The selection of manufacturing processes is the major element in production, directly impacting the production efficiency, cost control and product quality. As manufacturing evolves toward intelligent and precision-oriented approaches, process decisions must comprehensively balance technical feasibility with economic viability.
The core element of manufacturing selection
- Process Suitability
Select manufacturing processes based on part geometry complexity, material properties, and precision requirements. For instance, CNC machining is suitable for high-mix low-volume production, enabling complex surface machining through programming to significantly enhance consistency. Conversely, traditional turning and milling processes retain cost advantages for high-volume, simple parts. When machining shaft-type components, prioritize reference consistency to minimize cumulative errors.
- Economic Trade-offs
Process costs encompass equipment investment, labor hours, and scrap rates. High-speed cutting technology reduces machining time but incurs higher tool wear costs; precision casting minimizes secondary processing yet significantly increases mold expenses. Enterprises must conduct life-cycle cost analysis to select the solution offering the most comprehensive benefits.

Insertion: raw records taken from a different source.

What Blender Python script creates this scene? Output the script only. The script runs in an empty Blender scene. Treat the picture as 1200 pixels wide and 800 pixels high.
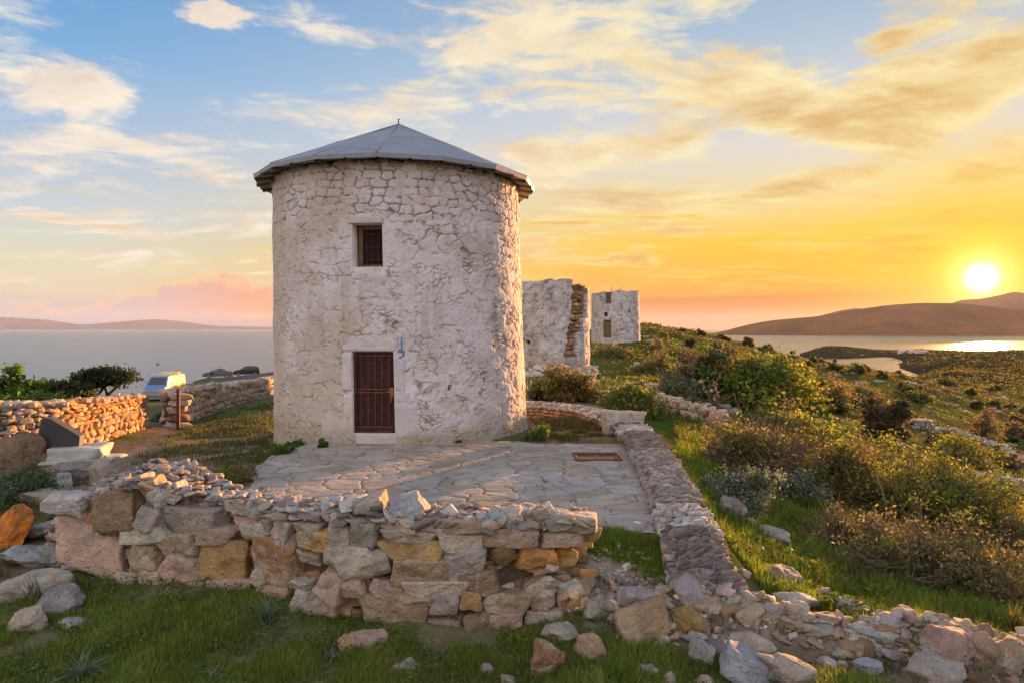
import bpy, bmesh, math, random
import numpy as np
from mathutils import Vector, Matrix

R_ = math.radians
SC = bpy.context.scene
COL = SC.collection
CAMZ = 2.7
EXPO = 2.25
F, CX, HY = 800.0, 600.0, 385.0          # focal length and horizon of the photograph, in its own pixels

# ------------------------------------------------------------------ camera
cam = bpy.data.cameras.new('camera')
cam.lens = 24.0; cam.sensor_width = 36.0; cam.shift_y = -15.0 / 1200.0
cam.clip_start = 0.1; cam.clip_end = 80000
camo = bpy.data.objects.new('camera', cam); COL.objects.link(camo)
camo.location = (0, 0, CAMZ); camo.rotation_euler = (R_(90), 0, 0)
SC.camera = camo
SC.view_settings.view_transform = 'Standard'
SC.view_settings.look = 'None'
SC.view_settings.exposure = EXPO
SC.view_settings.gamma = 1.0
SC.view_settings.use_curve_mapping = False
SC.render.engine = 'CYCLES'
cy = SC.cycles
cy.use_denoising = True
cy.max_bounces = 5; cy.diffuse_bounces = 3; cy.glossy_bounces = 2; cy.transmission_bounces = 3
cy.transparent_max_bounces = 8; cy.volume_bounces = 1
cy.sample_clamp_indirect = 6.0
cy.caustics_reflective = False; cy.caustics_refractive = False

SUN_AZ, SUN_EL = math.atan((1150 - 600) / F), R_(3.5)
SUN = Vector((math.sin(SUN_AZ) * math.cos(SUN_EL), math.cos(SUN_AZ) * math.cos(SUN_EL), math.sin(SUN_EL)))

def lin(r, g=None, b=None):
    if g is None: r, g, b = r
    f = lambda c: (c / 255 / 12.92) if c / 255 <= 0.04045 else ((c / 255 + 0.055) / 1.055) ** 2.4
    return (f(r), f(g), f(b))

# ------------------------------------------------------------------ node expression helper
class S:
    def __init__(s, nt, sock): s.nt, s.k = nt, sock
    def _m(s, op, *a, clamp=False):
        n = s.nt.nodes.new('ShaderNodeMath'); n.operation = op; n.use_clamp = clamp
        for i, x in enumerate((s,) + a):
            if isinstance(x, S): s.nt.links.new(x.k, n.inputs[i])
            else: n.inputs[i].default_value = x
        return S(s.nt, n.outputs[0])
    def __add__(s, o): return s._m('ADD', o)
    __radd__ = __add__
    def __sub__(s, o): return s._m('SUBTRACT', o)
    def __rsub__(s, o): return (s * -1.0) + o
    def __mul__(s, o): return s._m('MULTIPLY', o)
    __rmul__ = __mul__
    def __truediv__(s, o): return s._m('DIVIDE', o)
    def clamp(s): return s._m('ADD', 0.0, clamp=True)
    def mx(s, o): return s._m('MAXIMUM', o)
    def mn(s, o): return s._m('MINIMUM', o)
    def pw(s, o): return s._m('POWER', o)
    def ss(s, a, b):
        n = s.nt.nodes.new('ShaderNodeMapRange'); n.interpolation_type = 'SMOOTHSTEP'
        s.nt.links.new(s.k, n.inputs['Value'])
        if a <= b: n.inputs['From Min'].default_value, n.inputs['From Max'].default_value = a, b
        else:
            n.inputs['From Min'].default_value, n.inputs['From Max'].default_value = b, a
            n.inputs['To Min'].default_value, n.inputs['To Max'].default_value = 1, 0
        return S(s.nt, n.outputs[0])
def mixc(nt, f, a, b, mode='MIX'):
    n = nt.nodes.new('ShaderNodeMix'); n.data_type = 'RGBA'; n.blend_type = mode; n.clamp_factor = True
    for sock, x in ((n.inputs[0], f), (n.inputs[6], a), (n.inputs[7], b)):
        if isinstance(x, S): nt.links.new(x.k, sock)
        elif isinstance(x, (tuple, list)): sock.default_value = (*x[:3], 1)
        else: sock.default_value = x
    return S(nt, n.outputs[2])
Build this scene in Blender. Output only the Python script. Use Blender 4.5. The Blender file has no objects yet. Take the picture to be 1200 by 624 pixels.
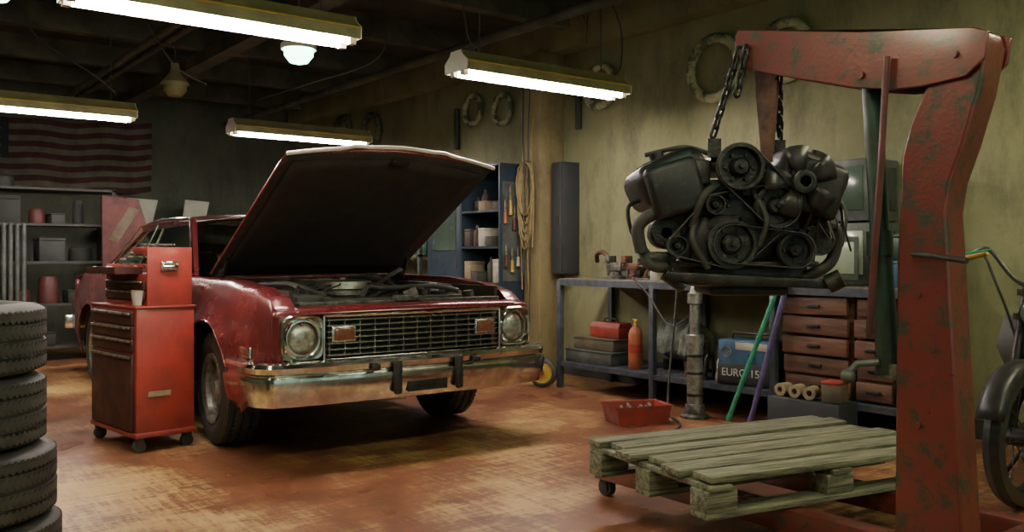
import bpy, bmesh, math, random
from mathutils import Vector, Matrix, Euler
R = random.Random(7)
SC = bpy.context.scene
COL = SC.collection
pi = math.pi
rad = math.radians

# ------------------------------------------------------------------ materials
def mat(name, c1, c2=None, rough=.5, metal=0., scale=6., bump=0., lo=.4, hi=.6, coat=0., stretch=(1,1,1), bscale=None, detail=6, rvar=.15, bdist=.01, nrough=.65):
    m = bpy.data.materials.new(name); m.use_nodes = True
    nt = m.node_tree; N = nt.nodes; L = nt.links
    p = N['Principled BSDF']
    p.inputs['Roughness'].default_value = rough
    p.inputs['Metallic'].default_value = metal
    p.inputs['Coat Weight'].default_value = coat
    p.inputs['Coat Roughness'].default_value = .12
    c2 = c2 or tuple(v*.6 for v in c1)
    tc = N.new('ShaderNodeTexCoord'); mp = N.new('ShaderNodeMapping'); mp.inputs['Scale'].default_value = stretch
    L.new(tc.outputs['Object'], mp.inputs['Vector'])
    no = N.new('ShaderNodeTexNoise'); no.inputs['Scale'].default_value = scale; no.inputs['Detail'].default_value = detail
    no.inputs['Roughness'].default_value = nrough
    L.new(mp.outputs[0], no.inputs['Vector'])
    cr = N.new('ShaderNodeValToRGB')
    cr.color_ramp.elements[0].position = lo; cr.color_ramp.elements[0].color = (*c1, 1)
    cr.color_ramp.elements[1].position = hi; cr.color_ramp.elements[1].color = (*c2, 1)
    L.new(no.outputs['Fac'], cr.inputs[0]); L.new(cr.outputs[0], p.inputs['Base Color'])
    mr = N.new('ShaderNodeMapRange'); mr.inputs['From Min'].default_value = .3; mr.inputs['From Max'].default_value = .7
    mr.inputs['To Min'].default_value = max(.02, rough-rvar*.5); mr.inputs['To Max'].default_value = min(1, rough+rvar)
    L.new(no.outputs['Fac'], mr.inputs['Value']); L.new(mr.outputs[0], p.inputs['Roughness'])
    if bump:
        n2 = N.new('ShaderNodeTexNoise'); n2.inputs['Scale'].default_value = bscale or scale*5; n2.inputs['Detail'].default_value = 4
        L.new(mp.outputs[0], n2.inputs['Vector'])
        b = N.new('ShaderNodeBump'); b.inputs['Strength'].default_value = bump; b.inputs['Distance'].default_value = bdist
        L.new(n2.outputs['Fac'], b.inputs['Height']); L.new(b.outputs[0], p.inputs['Normal'])
    return m

def emit(name, col, s):
    m = bpy.data.materials.new(name); m.use_nodes = True
    p = m.node_tree.nodes['Principled BSDF']
    p.inputs['Base Color'].default_value = (*col, 1)
    p.inputs['Emission Color'].default_value = (*col, 1); p.inputs['Emission Strength'].default_value = s
    return m

def glass(name, tint=(.62, .68, .6)):
    m = bpy.data.materials.new(name); m.use_nodes = True
    nt = m.node_tree; N = nt.nodes; L = nt.links
    N.remove(N['Principled BSDF']); out = N['Material Output']
    t = N.new('ShaderNodeBsdfTransparent'); t.inputs[0].default_value = (*tint, 1)
    g = N.new('ShaderNodeBsdfGlossy'); g.inputs['Roughness'].default_value = .08; g.inputs[0].default_value = (.85, .95, .85, 1)
    f = N.new('ShaderNodeFresnel'); f.inputs[0].default_value = 2.8
    mx = N.new('ShaderNodeMixShader')
    L.new(f.outputs[0], mx.inputs[0]); L.new(t.outputs[0], mx.inputs[1]); L.new(g.outputs[0], mx.inputs[2]); L.new(mx.outputs[0], out.inputs[0])
    return m

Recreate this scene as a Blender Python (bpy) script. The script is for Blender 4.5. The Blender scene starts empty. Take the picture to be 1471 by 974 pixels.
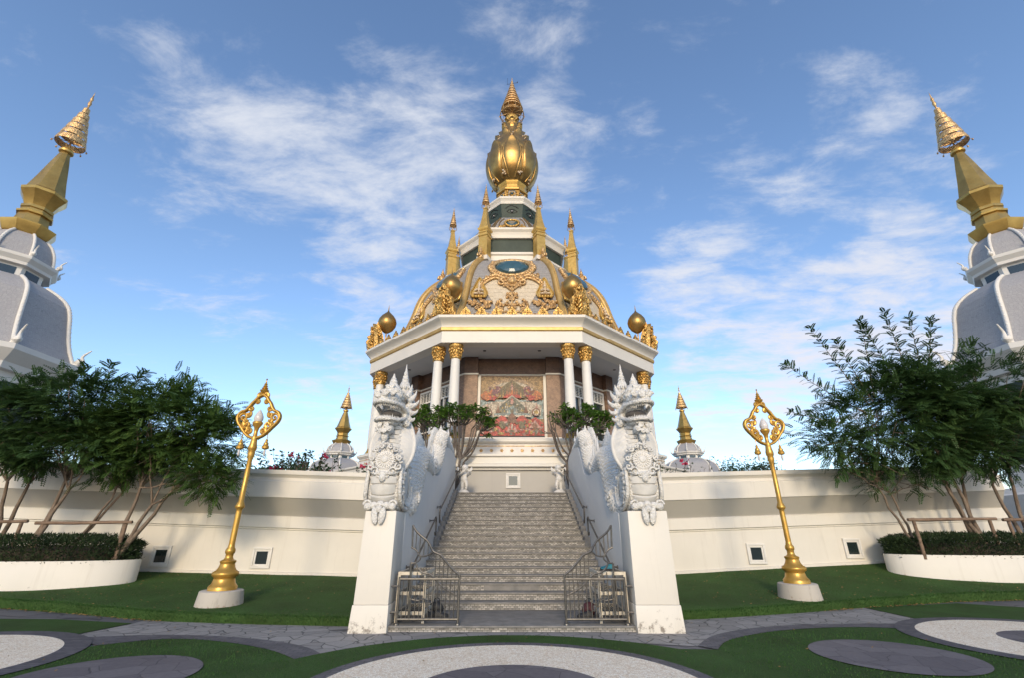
import bpy, bmesh, math, random
from mathutils import Vector, Matrix, noise
PI = math.pi
R = math.radians
rnd = random.Random(11)
scene = bpy.context.scene
COL = scene.collection

# ------------------------------------------------------------------ materials
def new_mat(name):
    m = bpy.data.materials.new(name); m.use_nodes = True
    nt = m.node_tree
    for n in list(nt.nodes): nt.nodes.remove(n)
    o = nt.nodes.new('ShaderNodeOutputMaterial'); b = nt.nodes.new('ShaderNodeBsdfPrincipled')
    nt.links.new(b.outputs[0], o.inputs[0])
    return m, nt, b

def N(nt, t, **kw):
    n = nt.nodes.new(t)
    for k, v in kw.items():
        if k in n.inputs: n.inputs[k].default_value = v
        else: setattr(n, k, v)
    return n

def ramp(nt, fac, stops):
    r = nt.nodes.new('ShaderNodeValToRGB')
    e = r.color_ramp.elements
    while len(e) > 1: e.remove(e[0])
    e[0].position = stops[0][0]; e[0].color = (*stops[0][1], 1)
    for p, c in stops[1:]:
        x = e.new(p); x.color = (*c, 1)
    nt.links.new(fac, r.inputs[0])
    return r

def coords(nt, world=True):
    if world:
        return nt.nodes.new('ShaderNodeNewGeometry').outputs['Position']
    return nt.nodes.new('ShaderNodeTexCoord').outputs['Object']

def mat(name, c1, c2=None, scale=2.0, rough=.6, metal=0.0, bump=0.0, bscale=40.0, detail=5, contrast=(.3, .7), spec=.5,
        world=True, voro=False, vscale=30, vamt=.3, stretch=None, rvar=0.0):
    """noise-mottled procedural material with optional carved (voronoi) relief"""
    m, nt, b = new_mat(name)
    co = coords(nt, world)
    if stretch:
        mp = N(nt, 'ShaderNodeMapping'); mp.inputs['Scale'].default_value = stretch
        nt.links.new(co, mp.inputs[0]); co2 = mp.outputs[0]
    else: co2 = co
    n1 = N(nt, 'ShaderNodeTexNoise', Scale=scale, Detail=detail, Roughness=.6)
    nt.links.new(co2, n1.inputs['Vector'])
    r = ramp(nt, n1.outputs['Fac'], [(contrast[0], c1), (contrast[1], c2 or c1)])
    nt.links.new(r.outputs[0], b.inputs['Base Color'])
    b.inputs['Roughness'].default_value = rough
    b.inputs['Metallic'].default_value = metal
    b.inputs['Specular IOR Level'].default_value = spec
    if rvar:
        mr = N(nt, 'ShaderNodeMapRange'); mr.inputs[3].default_value = rough - rvar; mr.inputs[4].default_value = rough + rvar
        n3 = N(nt, 'ShaderNodeTexNoise', Scale=scale * 3.1, Detail=4); nt.links.new(co, n3.inputs['Vector'])
        nt.links.new(n3.outputs['Fac'], mr.inputs[0]); nt.links.new(mr.outputs[0], b.inputs['Roughness'])
    if bump or voro:
        bp = N(nt, 'ShaderNodeBump', Strength=bump if bump else .6, Distance=.02)
        n2 = N(nt, 'ShaderNodeTexNoise', Scale=bscale, Detail=4)
        nt.links.new(co, n2.inputs['Vector'])
        h = n2.outputs['Fac']
        if voro:
            v = N(nt, 'ShaderNodeTexVoronoi', Scale=vscale)
            nt.links.new(co, v.inputs['Vector'])
            mx = N(nt, 'ShaderNodeMath', operation='MULTIPLY_ADD'); mx.inputs[1].default_value = vamt
            nt.links.new(v.outputs['Distance'], mx.inputs[0]); nt.links.new(h, mx.inputs[2]); h = mx.outputs[0]
        nt.links.new(h, bp.inputs['Height']); nt.links.new(bp.outputs[0], b.inputs['Normal'])
    return m

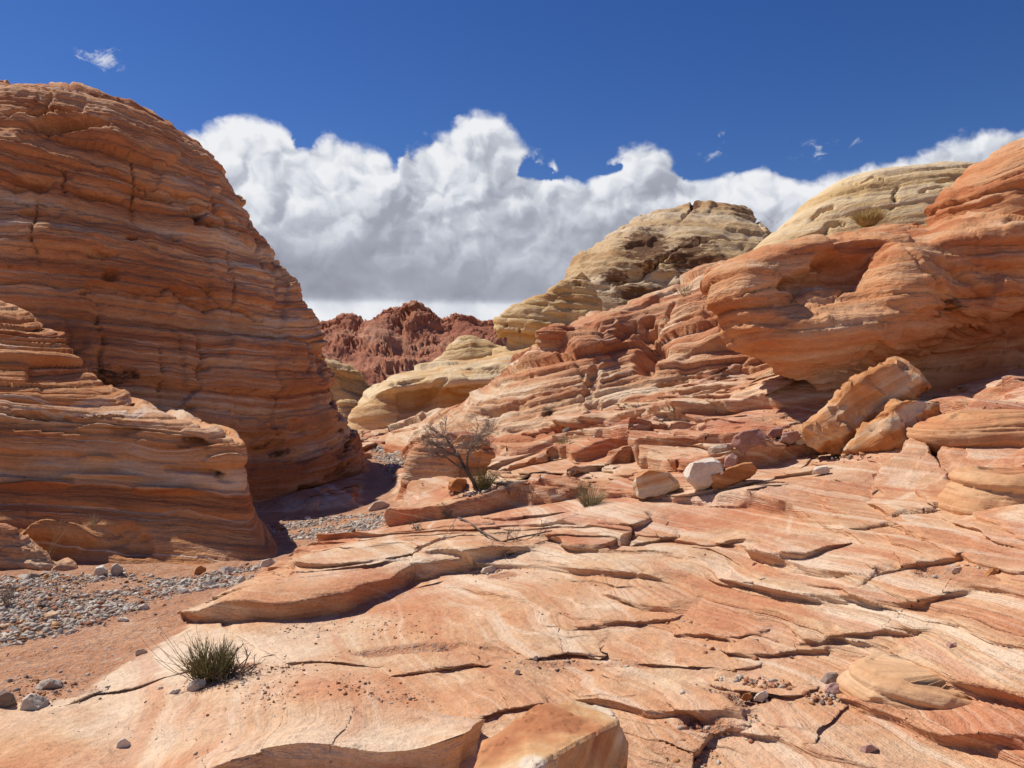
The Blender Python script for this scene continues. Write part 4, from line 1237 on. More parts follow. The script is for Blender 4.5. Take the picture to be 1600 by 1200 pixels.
# ---- dark red hills far off
def ridge(name, top, Y0, base_py, label, seed, nx, nz, amp):
    top = np.array(top, float)
    xs = np.linspace(top[0, 0], top[-1, 0], 40)
    ty = np.interp(xs, top[:, 0], top[:, 1])
    rows = []
    prof = [(0.0, -60), (0.16, -46), (0.34, -34), (0.55, -22), (0.76, -11), (0.92, -3), (1.0, 3), (0.8, 30), (0.0, 75)]
    for fr, dy in prof:
        rows.append([])
        for x, t in zip(xs, ty):
            Y = Y0 + dy
            zb = EYE - (base_py - 600) / F * Y0
            zt = EYE - (t - 600) / F * Y0
            rows[-1].append(((x - 800) / F * Y0, Y, zb + (zt - zb) * fr))
    A = np.array(rows)
    S = crspline(A, np.linspace(0, len(prof) - 1, nz))
    S = np.swapaxes(crspline(np.swapaxes(S, 0, 1), np.linspace(0, 39, nx)), 0, 1)
    N = normals(S)
    x, y, z = S[..., 0], S[..., 1], S[..., 2]
    n = 1 - np.abs(fbm(x / 17, y / 17, z / 15, 4, 0.5, seed=seed)) * 2.6
    n2 = 1 - np.abs(perlin(x / 5.5, y / 5.5, z / 4.0, seed + 5)) * 2.0
    n3 = 1 - np.abs(perlin(x / 2.2, y / 2.2, z / 1.7, seed + 6)) * 2.0
    gul = 1 - np.abs(fbm(x / 8 + 0.3 * z / 8, y / 20, z / 30, 3, 0.5, seed=seed + 12)) * 2.4
    fct = facets(S, 140, 0.20, seed + 50)
    lay = layers(S, z + 0.25 * x + 2 * perlin(x / 15, y / 15, z / 15, seed + 13), 3.2, 1.0, 16, seed + 14, 0.6, 0.5, 4.0, 0.5)[0]
    D = amp * (-0.40 * n - 0.35 * gul - 0.12 * n2 - 0.05 * n3 + 0.7 + 1.2 * perlin(x / 26, y / 26, z / 18, seed + 8)) + 0.8 * lay + 0.8 * fct + 1.1 * fbm(x / 5, y / 5, z / 4, 5, 0.6, seed=seed + 33) - 0.5 * np.abs(fbm(x / 2.2, y / 2.2, z / 1.8, 3, 0.6, seed=seed + 34))
    D *= sm(z, S[0, :, 2].mean() - 0.5, S[0, :, 2].mean() + 4)
    bed = z + 0.1 * x
    return finish(name, S, N, D, bed, M_MOUNT, label, kind='structure', cat=None)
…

- Balancing Quality and Efficiency
Modern manufacturing emphasizes systematic optimization. For instance, composite machining centers are employed for box-type components, completing multiple processes such as drilling and milling in a single setup to eliminate repeated positioning errors. Meanwhile, precision techniques like nanometer-level polishing, though time-consuming, meet the surface quality demands of high-end products.
Typical Process Decision Path
- Raw Material Selection
Determine casting, forging, or powder metallurgy processes based on material properties. Sand casting is prioritized for cast iron components to control costs, while die casting is suitable for aluminum alloy structural parts to enhance strength.
- Process Planning
Follow the principle of “establish reference points first, rough before finish.” For example:
– Shaft components undergo external turning first to create positioning references for subsequent operations, followed by precision grinding of critical dimensions; Deep-hole drilling requires a staged drilling strategy to prevent tool deflection.
- Parameter Optimization
Cutting parameters must align with machine tool performance and tool life. When machining cast iron with high-speed steel tools, balance cutting speed and feed rate to prevent chipping;
carbide tools can withstand higher speeds but require adequate cooling systems.
Frontier Trends and Challenges
Intelligent manufacturing systems are reshaping traditional decision-making models. By simulating machining processes through digital twin technology, they can predict process defects and optimize parameters; however, this also demands multidisciplinary expertise from practitioners. In the future, green manufacturing processes—such as dry cutting—will become a key direction for sustainable development.